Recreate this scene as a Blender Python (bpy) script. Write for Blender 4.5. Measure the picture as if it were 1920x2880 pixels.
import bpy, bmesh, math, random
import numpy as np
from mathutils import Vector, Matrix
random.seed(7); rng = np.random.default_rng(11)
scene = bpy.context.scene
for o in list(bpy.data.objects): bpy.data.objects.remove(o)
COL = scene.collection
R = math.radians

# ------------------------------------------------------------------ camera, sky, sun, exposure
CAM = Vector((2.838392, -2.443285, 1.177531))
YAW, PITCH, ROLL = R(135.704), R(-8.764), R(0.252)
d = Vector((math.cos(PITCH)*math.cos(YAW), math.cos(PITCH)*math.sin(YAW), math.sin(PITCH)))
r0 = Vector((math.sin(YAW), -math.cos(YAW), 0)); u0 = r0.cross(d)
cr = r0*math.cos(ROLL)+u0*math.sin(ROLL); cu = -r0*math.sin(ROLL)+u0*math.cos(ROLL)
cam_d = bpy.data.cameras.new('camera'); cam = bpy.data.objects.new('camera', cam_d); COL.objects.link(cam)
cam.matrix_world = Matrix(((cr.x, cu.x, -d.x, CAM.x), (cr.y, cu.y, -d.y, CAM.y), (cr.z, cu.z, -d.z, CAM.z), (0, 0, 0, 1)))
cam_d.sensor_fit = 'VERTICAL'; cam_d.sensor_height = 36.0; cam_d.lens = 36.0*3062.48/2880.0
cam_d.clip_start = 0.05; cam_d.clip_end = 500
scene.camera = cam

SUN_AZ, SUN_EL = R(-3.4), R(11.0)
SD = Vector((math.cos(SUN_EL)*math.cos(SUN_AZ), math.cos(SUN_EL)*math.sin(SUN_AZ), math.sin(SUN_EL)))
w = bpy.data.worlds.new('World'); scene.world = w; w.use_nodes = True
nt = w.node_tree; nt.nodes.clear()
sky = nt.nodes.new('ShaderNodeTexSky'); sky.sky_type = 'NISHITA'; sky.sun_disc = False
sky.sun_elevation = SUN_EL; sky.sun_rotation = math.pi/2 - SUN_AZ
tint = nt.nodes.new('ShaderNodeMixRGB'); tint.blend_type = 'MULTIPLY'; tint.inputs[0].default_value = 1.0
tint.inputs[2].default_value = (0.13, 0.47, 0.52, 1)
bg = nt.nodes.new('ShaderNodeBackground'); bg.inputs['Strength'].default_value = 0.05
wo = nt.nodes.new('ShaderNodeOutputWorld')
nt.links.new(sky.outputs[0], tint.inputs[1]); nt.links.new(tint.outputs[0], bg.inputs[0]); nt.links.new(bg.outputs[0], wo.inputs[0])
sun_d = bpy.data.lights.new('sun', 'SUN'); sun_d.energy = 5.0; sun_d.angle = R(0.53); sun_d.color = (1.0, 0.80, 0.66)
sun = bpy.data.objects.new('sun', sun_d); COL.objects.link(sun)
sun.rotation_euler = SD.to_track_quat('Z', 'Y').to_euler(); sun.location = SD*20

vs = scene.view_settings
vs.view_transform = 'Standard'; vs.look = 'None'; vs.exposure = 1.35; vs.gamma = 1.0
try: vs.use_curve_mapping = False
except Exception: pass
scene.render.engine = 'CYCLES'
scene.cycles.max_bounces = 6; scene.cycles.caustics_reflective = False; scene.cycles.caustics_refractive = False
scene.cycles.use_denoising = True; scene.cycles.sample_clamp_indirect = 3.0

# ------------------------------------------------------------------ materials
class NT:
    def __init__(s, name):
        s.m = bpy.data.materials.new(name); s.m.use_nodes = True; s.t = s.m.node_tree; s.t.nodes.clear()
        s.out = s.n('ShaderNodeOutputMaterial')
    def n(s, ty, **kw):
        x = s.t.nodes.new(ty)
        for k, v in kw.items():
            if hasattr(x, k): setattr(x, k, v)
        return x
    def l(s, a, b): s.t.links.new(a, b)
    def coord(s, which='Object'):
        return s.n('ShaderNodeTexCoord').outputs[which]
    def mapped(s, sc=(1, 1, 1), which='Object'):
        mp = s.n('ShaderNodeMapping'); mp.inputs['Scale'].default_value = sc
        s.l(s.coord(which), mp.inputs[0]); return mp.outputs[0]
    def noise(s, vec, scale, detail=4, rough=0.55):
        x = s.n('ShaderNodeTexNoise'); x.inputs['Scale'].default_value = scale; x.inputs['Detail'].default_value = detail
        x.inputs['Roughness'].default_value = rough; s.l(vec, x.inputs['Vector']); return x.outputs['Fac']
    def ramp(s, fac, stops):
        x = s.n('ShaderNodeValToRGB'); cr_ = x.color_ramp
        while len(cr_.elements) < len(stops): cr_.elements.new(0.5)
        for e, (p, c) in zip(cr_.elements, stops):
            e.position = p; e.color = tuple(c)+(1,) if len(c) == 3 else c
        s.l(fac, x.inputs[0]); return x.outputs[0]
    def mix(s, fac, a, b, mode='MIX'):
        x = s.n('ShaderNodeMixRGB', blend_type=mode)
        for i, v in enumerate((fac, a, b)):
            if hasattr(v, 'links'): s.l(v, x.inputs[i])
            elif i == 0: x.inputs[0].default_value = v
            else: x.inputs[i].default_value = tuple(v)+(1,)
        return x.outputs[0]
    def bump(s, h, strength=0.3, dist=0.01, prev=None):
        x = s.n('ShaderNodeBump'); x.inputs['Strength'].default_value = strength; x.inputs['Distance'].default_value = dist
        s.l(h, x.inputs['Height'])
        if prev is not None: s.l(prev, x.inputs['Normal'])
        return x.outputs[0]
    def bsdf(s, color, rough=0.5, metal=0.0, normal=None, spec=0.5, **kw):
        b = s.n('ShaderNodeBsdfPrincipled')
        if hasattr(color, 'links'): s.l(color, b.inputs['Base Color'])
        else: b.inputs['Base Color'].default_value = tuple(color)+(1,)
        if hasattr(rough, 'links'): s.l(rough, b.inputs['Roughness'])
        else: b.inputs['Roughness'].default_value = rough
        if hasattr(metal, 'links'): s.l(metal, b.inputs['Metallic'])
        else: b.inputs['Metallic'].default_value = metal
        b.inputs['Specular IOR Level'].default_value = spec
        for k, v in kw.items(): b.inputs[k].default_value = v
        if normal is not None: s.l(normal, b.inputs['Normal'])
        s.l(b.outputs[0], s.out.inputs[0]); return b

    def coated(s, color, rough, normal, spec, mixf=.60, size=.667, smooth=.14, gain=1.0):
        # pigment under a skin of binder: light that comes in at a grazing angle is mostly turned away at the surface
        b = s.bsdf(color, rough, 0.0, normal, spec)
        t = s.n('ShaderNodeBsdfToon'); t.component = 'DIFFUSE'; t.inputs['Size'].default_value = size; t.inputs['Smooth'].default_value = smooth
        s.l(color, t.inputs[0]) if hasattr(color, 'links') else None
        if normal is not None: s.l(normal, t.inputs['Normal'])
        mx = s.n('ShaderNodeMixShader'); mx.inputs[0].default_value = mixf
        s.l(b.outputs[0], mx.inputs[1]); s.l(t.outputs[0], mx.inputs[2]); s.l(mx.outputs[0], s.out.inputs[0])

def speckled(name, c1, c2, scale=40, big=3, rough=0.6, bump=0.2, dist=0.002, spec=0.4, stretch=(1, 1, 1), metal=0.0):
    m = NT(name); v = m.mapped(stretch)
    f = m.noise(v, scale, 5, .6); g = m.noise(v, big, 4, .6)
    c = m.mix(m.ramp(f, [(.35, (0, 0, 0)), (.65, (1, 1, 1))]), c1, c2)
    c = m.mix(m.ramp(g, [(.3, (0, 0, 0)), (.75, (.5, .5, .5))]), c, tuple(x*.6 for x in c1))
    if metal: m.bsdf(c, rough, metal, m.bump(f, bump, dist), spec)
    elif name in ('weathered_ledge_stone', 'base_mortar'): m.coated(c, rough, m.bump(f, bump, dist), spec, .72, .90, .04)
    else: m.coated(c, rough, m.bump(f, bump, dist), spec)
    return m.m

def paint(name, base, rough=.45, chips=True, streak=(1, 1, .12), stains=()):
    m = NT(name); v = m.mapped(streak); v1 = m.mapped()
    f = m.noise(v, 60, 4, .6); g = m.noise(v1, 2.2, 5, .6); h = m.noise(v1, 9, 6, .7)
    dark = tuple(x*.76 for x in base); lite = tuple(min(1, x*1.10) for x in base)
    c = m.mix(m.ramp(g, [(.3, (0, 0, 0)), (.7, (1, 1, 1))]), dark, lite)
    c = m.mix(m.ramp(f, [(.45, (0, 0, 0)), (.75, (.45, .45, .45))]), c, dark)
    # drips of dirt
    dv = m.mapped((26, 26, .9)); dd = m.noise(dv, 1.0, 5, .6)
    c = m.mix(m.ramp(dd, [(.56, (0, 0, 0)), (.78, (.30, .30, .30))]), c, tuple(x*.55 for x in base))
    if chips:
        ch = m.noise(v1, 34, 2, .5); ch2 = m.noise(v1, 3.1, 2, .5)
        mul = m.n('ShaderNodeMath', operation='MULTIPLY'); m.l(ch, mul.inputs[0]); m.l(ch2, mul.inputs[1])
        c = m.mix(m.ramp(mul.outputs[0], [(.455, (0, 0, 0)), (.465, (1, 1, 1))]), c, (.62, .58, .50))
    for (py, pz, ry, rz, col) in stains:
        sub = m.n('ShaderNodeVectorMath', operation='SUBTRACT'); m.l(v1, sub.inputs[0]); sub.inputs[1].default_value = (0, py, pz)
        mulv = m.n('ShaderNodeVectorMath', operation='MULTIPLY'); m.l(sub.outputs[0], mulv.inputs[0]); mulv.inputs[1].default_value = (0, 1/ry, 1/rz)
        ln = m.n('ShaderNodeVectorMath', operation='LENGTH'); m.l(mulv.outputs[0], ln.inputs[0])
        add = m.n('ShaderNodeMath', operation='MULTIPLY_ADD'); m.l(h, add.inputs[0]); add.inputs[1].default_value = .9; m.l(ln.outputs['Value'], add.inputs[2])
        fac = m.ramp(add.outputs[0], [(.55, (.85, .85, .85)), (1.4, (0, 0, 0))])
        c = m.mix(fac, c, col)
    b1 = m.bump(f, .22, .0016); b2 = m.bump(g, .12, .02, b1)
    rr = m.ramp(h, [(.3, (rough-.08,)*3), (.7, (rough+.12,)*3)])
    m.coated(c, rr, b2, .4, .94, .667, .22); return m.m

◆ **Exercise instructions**
Please give an exact restatement of only the lines from the beginning of the material above to the line with "R = math.radians", inclusive.

◆ **Exercise result**
Recreate this scene as a Blender Python (bpy) script. Write for Blender 4.5. Measure the picture as if it were 1920x2880 pixels.
import bpy, bmesh, math, random
import numpy as np
from mathutils import Vector, Matrix
random.seed(7); rng = np.random.default_rng(11)
scene = bpy.context.scene
for o in list(bpy.data.objects): bpy.data.objects.remove(o)
COL = scene.collection
R = math.radians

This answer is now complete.